Posts Tagged ‘Business Week’

Loan modifications, nerd edition

If my article on loan modifications for The Big Money left you wanting more, Business Week has done a detailed, revealing and readable (considering the subject matter) look at what it will really take to modify mortgages to make them affordable. Between preemptive lawsuits from major investors and accounting standards designed to prevent monkey business in the management of mortgage pools, the technical obstacles to even the not-especially-helpful kinds of loan mods we’ve seen so far remain depressingly formidable.

On the bright side, those challenges may ultimately (this is my opinion now, not Business Week’s) doom the trend of tinkering with bad mortgages to nudge them to perform and leave across-the-board writedowns, through a formidable exercise of government power, as a necessary action if things get much worse. And given all current foreclosure and related economic trends it’s hard to see how they won’t.

F(raud) H(ere) A(lways)

Wow. I’m not sure which act was weirder — President Bush giving a pardon to a Long Island developer convicted of fraud under the Federal Housing Administration mortgage insurance program or his subsequent reversal of that pardon, which I learned of while writing this.

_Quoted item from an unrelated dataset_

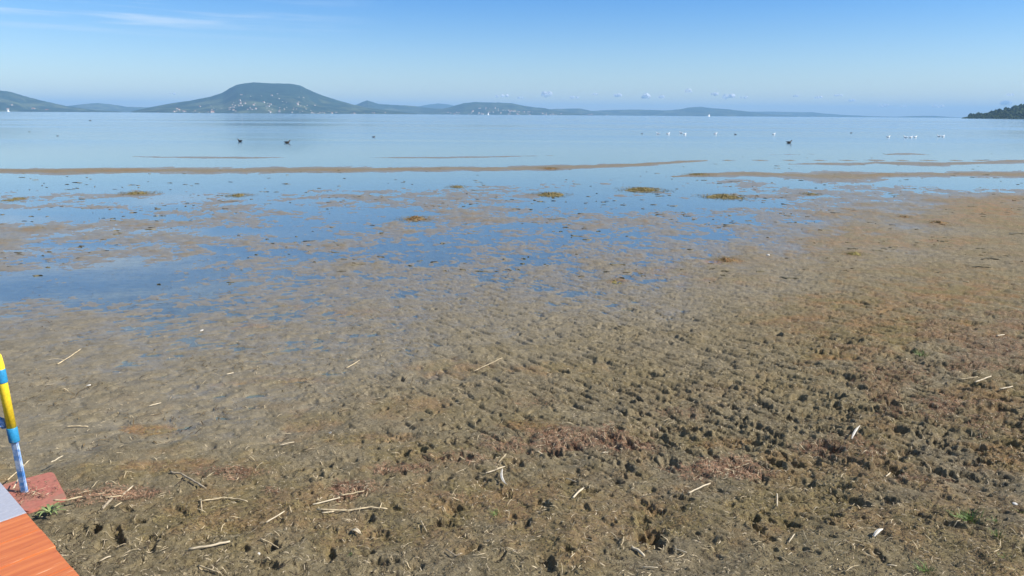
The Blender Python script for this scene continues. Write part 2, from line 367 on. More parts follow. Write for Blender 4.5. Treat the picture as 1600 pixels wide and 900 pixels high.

Better to look ahead, and I worry. Business Week had a great cover story earlier this month about the perils of HUD’s aggressive expansion of FHA as a source of mortgages as the private sector pulls back on lending. As of the new year, the agency will insure loans that in some parts of the country will near $700,000. Again and again in its history, FHA mortgages, sold by independent brokers, have been fodder for fraud, including many of the practices — flipping, rigged appraisals, and the rest — that later became synonymous with subprime lending. Usually, the companies selling the mortgages have been central players in the schemes. See City Limits‘ series on FHA fraud in the late 1990s, which I edited.

FHA at its core is a deeply valuable institution. If it’s going to once again serve as the backbone for homeownership as a source of security for middle-class Americans, instead of fodder for a Sopranos plotline (third season), FHA is going to need as big an overhaul as any government agency in the Obama administration. Obama’s nominee for HUD Secretary, Shaun Donovan, is as capable as anyone of fixing FHA. The bad news is that some very talented people tried to set it straight under President Clinton, only to be thwarted by the Contract With America crowd. Housing and health care are now in the same boat — Obama’s people are going to have to win the fights that Clinton’s lost.